We are drowning in a sea of syrup. We’ve brought everything up, and now we can only dry heave. But how did we get here?
Twee was certainly around 50 years ago – there were those sick-making ‘Love Is …’ posters and the occasional queasy bestseller like Jonathan Livingston Seagull. But it hadn’t entirely dominated our culture. It was confined as a taste to the minor league and sneered at by discerning sorts. British culture was calibrated so that there would always be a satirical edge to any sentiment, and this happened automatically, without anybody saying it or strategising it.
Something in the British psyche baulked whenever the sweetness level got too high. At Christmas 1980, the tiny gingham-ed girls of St Winifred’s School Choir reached number one with ‘There’s No One Quite Like Grandma’, and this was considered a schmaltz too far. They were duly attacked with custard pies and buckets of water by the Phantom Flan Flinger of the anarchic kids’ TV show Tiswas, in what would now probably result in a parliamentary inquiry, victim impact statements and a massive fine from Ofcom.
It was understood then by just about everybody over the age of five that it was almost never necessary to be treacly, and that there was something – and I felt this in my young bones – wrong with people who felt the need to sweeten everything. Twee was a sign of something out of whack, uncanny, even suspicious. In a functioning society, social bonds are implicit. They don’t need to be stated and restated, certainly not to adults.

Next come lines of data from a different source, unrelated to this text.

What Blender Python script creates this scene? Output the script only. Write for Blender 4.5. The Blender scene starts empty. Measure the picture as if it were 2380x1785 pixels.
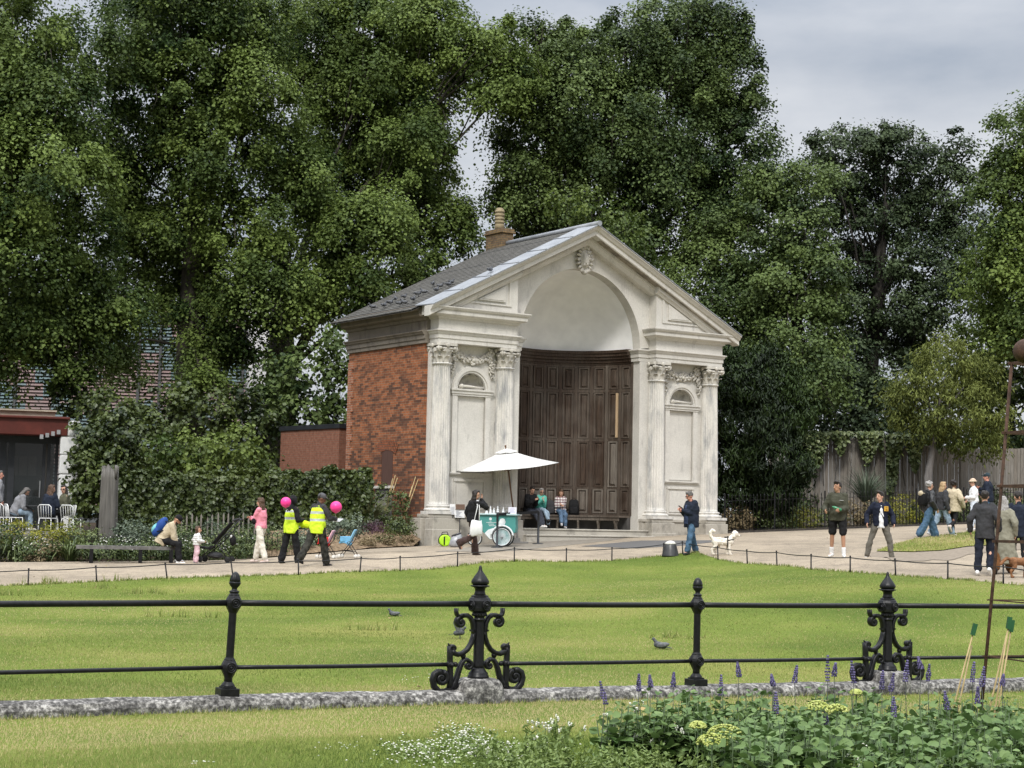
import bpy, bmesh, math, random
import numpy as np
from mathutils import Vector, Matrix, geometry
random.seed(7); RNG = np.random.default_rng(11)
SC = bpy.context.scene; COL = SC.collection
R_ = math.radians
# ---------------------------------------------------------------- camera
FPX, PITCH, ROLL, YAW = 4002.4, R_(4.6165), R_(1.1463), R_(55.4817)
CX, CY = 1190.0, 892.5
CAM = np.array([0, 0, 1.6])
_fw = np.array([0, math.cos(PITCH), math.sin(PITCH)])
_u0 = np.array([0, -math.sin(PITCH), math.cos(PITCH)])
_r0 = np.array([1.0, 0, 0])
_rt = math.cos(ROLL)*_r0 + math.sin(ROLL)*_u0
_up = -math.sin(ROLL)*_r0 + math.cos(ROLL)*_u0
cam_d = bpy.data.cameras.new('camera'); cam_o = bpy.data.objects.new('camera', cam_d); COL.objects.link(cam_o)
M = Matrix.Identity(4)
for i in range(3):
    M[i][0] = _rt[i]; M[i][1] = _up[i]; M[i][2] = -_fw[i]; M[i][3] = CAM[i]
cam_o.matrix_world = M
cam_d.sensor_width = 36.0; cam_d.lens = FPX/2380*36.0; cam_d.clip_start = .1; cam_d.clip_end = 6000
SC.camera = cam_o
# ---------------------------------------------------------------- world: overcast sky
SUN_EL, SUN_AZ = R_(46), R_(188)      # azimuth clockwise from +Y: behind the camera, to its left
W = bpy.data.worlds.new('World'); SC.world = W; W.use_nodes = True
nt = W.node_tree; nt.nodes.clear()
def N(t, k, **kw):
    n = t.nodes.new(k)
    for a, b in kw.items(): setattr(n, a, b)
    return n
out = N(nt, 'ShaderNodeOutputWorld'); bg = N(nt, 'ShaderNodeBackground')
sky = N(nt, 'ShaderNodeTexSky', sky_type='NISHITA', sun_disc=False, sun_elevation=SUN_EL, sun_rotation=SUN_AZ, air_density=1.0, dust_density=3.0)
tc = N(nt, 'ShaderNodeTexCoord'); sep = N(nt, 'ShaderNodeSeparateXYZ'); nt.links.new(tc.outputs['Generated'], sep.inputs[0])
# overcast brightness grows from the horizon towards the zenith
mr = N(nt, 'ShaderNodeMapRange'); mr.interpolation_type = 'SMOOTHSTEP'; mr.inputs['From Min'].default_value = .22; mr.inputs['From Max'].default_value = .95
mr.inputs['To Min'].default_value = 4.75; mr.inputs['To Max'].default_value = 24.0; nt.links.new(sep.outputs['Z'], mr.inputs['Value'])
mp = N(nt, 'ShaderNodeMapping'); mp.inputs['Scale'].default_value = (1.0, 1.0, 2.6); nt.links.new(tc.outputs['Generated'], mp.inputs[0])
nz = N(nt, 'ShaderNodeTexNoise'); nz.inputs['Scale'].default_value = 4.2; nz.inputs['Detail'].default_value = 6; nz.inputs['Roughness'].default_value = .52
nt.links.new(mp.outputs[0], nz.inputs['Vector'])
cr = N(nt, 'ShaderNodeValToRGB'); cr.color_ramp.elements[0].position = .36; cr.color_ramp.elements[0].color = (.53, .585, .675, 1)
cr.color_ramp.elements[1].position = .62; cr.color_ramp.elements[1].color = (.95, .965, 1.0, 1); nt.links.new(nz.outputs['Fac'], cr.inputs[0])
mul = N(nt, 'ShaderNodeVectorMath', operation='SCALE'); nt.links.new(cr.outputs[0], mul.inputs[0]); nt.links.new(mr.outputs[0], mul.inputs['Scale'])
mx = N(nt, 'ShaderNodeMix', data_type='RGBA'); mx.inputs[0].default_value = .88
nt.links.new(sky.outputs[0], mx.inputs[6]); nt.links.new(mul.outputs[0], mx.inputs[7])
nt.links.new(mx.outputs[2], bg.inputs[0]); bg.inputs[1].default_value = .1; nt.links.new(bg.outputs[0], out.inputs[0])
# ---------------------------------------------------------------- sun behind thin cloud
sd = bpy.data.lights.new('sun', 'SUN'); sd.energy = 1.5; sd.angle = R_(10); sd.color = (1, .965, .90)
so = bpy.data.objects.new('sun', sd); COL.objects.link(so); so.location = (-20, -30, 40)
_sdir = Vector((math.sin(SUN_AZ)*math.cos(SUN_EL), math.cos(SUN_AZ)*math.cos(SUN_EL), math.sin(SUN_EL)))
so.rotation_euler = _sdir.to_track_quat('Z', 'Y').to_euler()
SC.view_settings.view_transform = 'Standard'; SC.view_settings.look = 'None'
SC.view_settings.exposure = 0.70; SC.view_settings.gamma = 1.0
SC.render.engine = 'CYCLES'
SC.cycles.max_bounces = 6; SC.cycles.diffuse_bounces = 4; SC.cycles.glossy_bounces = 2; SC.cycles.transmission_bounces = 4
SC.cycles.transparent_max_bounces = 8; SC.cycles.caustics_reflective = False; SC.cycles.caustics_refractive = False
SC.cycles.use_denoising = True
# ---------------------------------------------------------------- measured geometry helpers
def ray(px, py):
    d = _fw*FPX + _rt*(px-CX) - _up*(py-CY); return d/d[1]
def at(px, py, Y): return CAM + ray(px, py)*Y
U_ = np.array([math.sin(YAW), math.cos(YAW), 0]); V_ = np.array([-math.cos(YAW), math.sin(YAW), 0])
O_ = at(979, 1194, 50.0); O0 = np.array([O_[0], O_[1], 0.0])
def bw(u, v, z=0): return O0 + U_*u + V_*v + np.array([0, 0, z])
# ---------------------------------------------------------------- terrain (thin plate spline through measured spots)
_tp = [(-4, 13.8, -.05), (-2.35, 14.7, -.05), (1.84, 16.9, -.07), (5.6, 18.85, -.12), (-4, 8, -.06), (4, 8, -.07), (0, 2, -.05), (8, 12, -.12), (0, -20, 0),
       (15, 30, .50), (25, 25, .35), (-15, 25, 0), (-25, 15, -.1), (20, 10, -.1), (-18, 55, .95), (-25, 42, .45), (-10, 70, 1.3), (20, 78, 2.5),
       (32, 58, 2.3), (12, 92, 2.3), (-30, 90, 1.2), (-60, 40, .4), (60, 40, 1.5), (0, 130, 2), (-60, 130, 1.5), (60, 130, 2.5), (-40, -20, 0), (40, -20, 0)]
for q in [(0, 1366, 35), (390, 1348, 37), (694, 1337, 38.5), (1000, 1330, 40), (1316, 1309, 43), (1600, 1295, 45), (1669, 1303, 43.5), (1806, 1318, 40), (1885, 1327, 38), (2000, 1335, 36), (2200, 1350, 33.2), (2332, 1360, 31.5), (220, 1307, 43), (530, 1308, 43), (1015, 1268, 50),
          (1210, 1262, 51.2), (1677, 1240, 56.5), (1605, 1283, 45), (1945, 1293, 40), (2055, 1303, 41.5), (2160, 1251, 49), (2300, 1340, 35), (2265, 1231, 55),
          (1920, 1230, 58.5), (2130, 1222, 60), (2300, 1215, 62), (1090, 1290, 42.5), (745, 1317, 40), (640, 1304, 42.5)]:
    P = at(*q); _tp.append(tuple(P))
_tp = np.array(_tp, float)
def _phi(r2): return np.where(r2 > 0, r2*np.log(np.maximum(r2, 1e-9))*.5, 0)
_n = len(_tp); _d2 = ((_tp[:, None, :2]-_tp[None, :, :2])**2).sum(-1)
_A = np.zeros((_n+3, _n+3)); _A[:_n, :_n] = _phi(_d2)+np.eye(_n)*.12
_A[:_n, _n] = 1; _A[:_n, _n+1:] = _tp[:, :2]; _A[_n, :_n] = 1; _A[_n+1:, :_n] = _tp[:, :2].T
_b = np.zeros(_n+3); _b[:_n] = _tp[:, 2]; _w = np.linalg.solve(_A, _b)
def terr(x, y):
    x = np.clip(np.asarray(x, float), -60, 60); y = np.clip(np.asarray(y, float), -20, 130)
    r2 = (x[..., None]-_tp[:, 0])**2+(y[..., None]-_tp[:, 1])**2
    return _phi(r2)@_w[:_n]+_w[_n]+_w[_n+1]*x+_w[_n+2]*y
def tz(x, y): return float(terr(np.array([x]), np.array([y]))[0])
def gp(px, Y, py=1290):
    """ground point seen in image column px at depth Y"""
    for _ in range(4):
        P = at(px, py, Y); z = tz(P[0], P[1]); q = np.array([P[0], P[1], z])-CAM
        py = CY-FPX*(q@_up)/(q@_fw)
        P = at(px, py, Y)
    return Vector((P[0], P[1], tz(P[0], P[1])))
def gray(px, py):
    """ground point under image point"""
    Y = 8.0
    while Y < 120:
        P = at(px, py, Y)
        if P[2] <= tz(P[0], P[1]): break
        Y += .1
    return Vector((P[0], P[1], tz(P[0], P[1])))
def tag(o, label=None, cat=None, group=None, kind=None):
    if label: o['label'] = label
    if cat: o['category'] = cat
    if group: o['group'] = group
    if kind: o['kind'] = kind
    return o
def empty(name, loc, rz=0, label=None, cat=None, group=None):
    o = bpy.data.objects.new(name, None); COL.objects.link(o); o.location = loc; o.rotation_euler = (0, 0, rz); o.empty_display_size = .2
    return tag(o, label, cat, group)
def copy_tree(o, parent=None):
    c = o.copy(); COL.objects.link(c); c.parent = parent
    for ch in [k for k in o.children]: copy_tree(ch, c)
    return c
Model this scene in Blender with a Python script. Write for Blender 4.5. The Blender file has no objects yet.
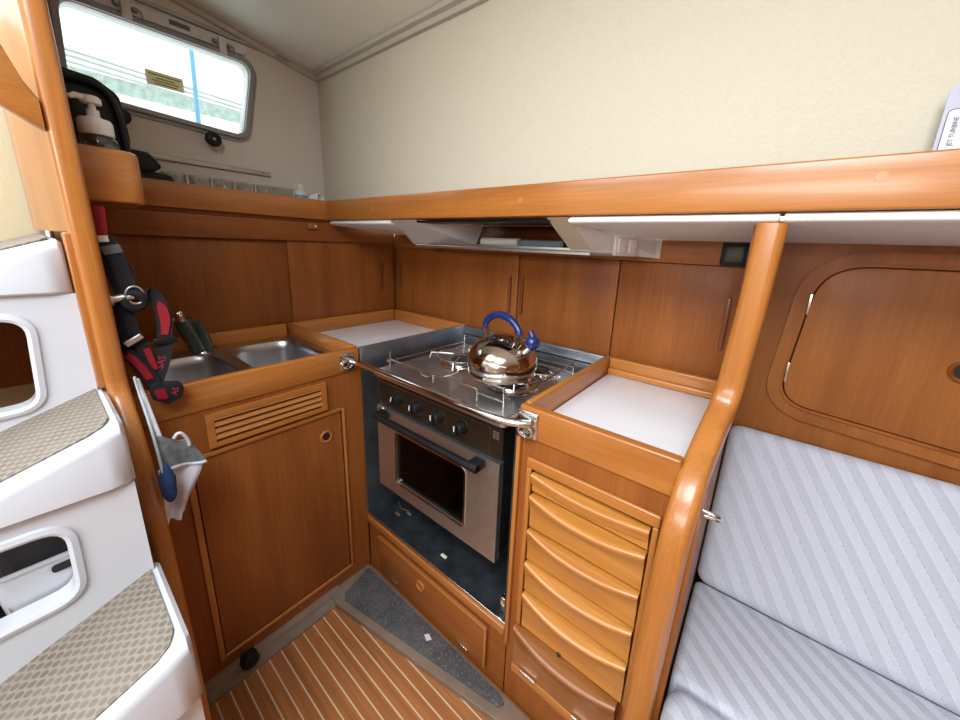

All this tweeness is intended to lift you, to smooth your path through life, but like a sugar binge, it actually makes you feel worse. There is the evident insincerity for starters. But the real whammy is the clash between the twee surface and the sour reality. The sickly feel-good stuff about happy-clappy multiculturalism, enriching refugees and our NHS sits very oddly with the truth of rampant anti-Semitism, horrifying wastage and persistent state failure. The day after ‘Love Is Enough’ hit the airwaves, a 95-year-old, Winifred Soanes, was left lying on a freezing pavement for five hours through the night because the NHS deemed her ‘not a priority’.
When everyone is shouting for attention, the simplest and tritest human response wins
My own theory is that twee has triumphed because we are overwhelmed with so much competing social media and have lost our ability to stop and think. We have moved further and further away from the written word towards shorter and shorter little visual bits. In a crowded market where everyone is shouting for attention, the simplest and tritest human responses wins. Huge, difficult, novel-length emotions are reduced to banal snippets. How can the epic scale and pity of the St Matthew Passion compete with a 20-second video of a lost puppy reunited with its owner? Our finer feelings don’t fit down the narrow funnel of the 21st-century content pipeline.
This has left us unable to face serious things with seriousness. Terrorist outrages are greeted by cartoon bees and naff pop songs about not being angry. Worse, the reverse has happened. We invest formerly delightful but slight pleasures – superhero movies, cartoons, pop music – with a significance and weight they cannot bear. I miss the character of the old, pre-twee Britain so very much. I resent how the small, simple pleasures that were a precious distraction from the trials of life have been spoiled by an avalanche of sinister mush.
Too much twee and people’s thinking changes. During the recent assisted dying debate, MPs and commentators scoffed at the very idea that people, for their own convenience, might coerce their sick relatives into an early grave. Because who on earth would do that? They’ve quite forgotten what humans are capable of. And this is the result of growing up in a twee culture, blinded by twinkles and glitter, a culture in which we assume that everyone (except the nasty racists) is nice at heart and just needs reminding every now and again to Be Kind.